The AG's report also urges that § 230 be modified to allow liability for platforms that don't do enough to prevent the distribution of such images on their platforms. That also raises extra problems; for instance, it may often be hard to tell whether a photo or video was taken by a coconspirator or by an innocent bystander, and the risk of liability can lead to overdeterrence.

But beyond that, any such liability on the platforms would be unconstitutional if the speech is itself constitutionally protected. So if I'm right that the imposition of liability on third parties that forward it is unconstitutional, then imposition of liability on platforms that don't stop the forwarding would be unconstitutional, too.

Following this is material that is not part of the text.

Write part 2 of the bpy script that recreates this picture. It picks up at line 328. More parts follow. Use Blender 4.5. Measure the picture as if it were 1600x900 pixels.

Of course, all this would apply to depictions of any kinds of crimes, whether racist or anti-Semitic mass murders, gang members' shootings of each other, shootings of police officers, bombings by ideological extremists (whether anti-abortion, environmentalist, animal-rights, or anything else), and the like. The crimes should most certainly be punished; but I don't think the public can be barred from distributing photos and videos of those crimes, whoever might have taken them.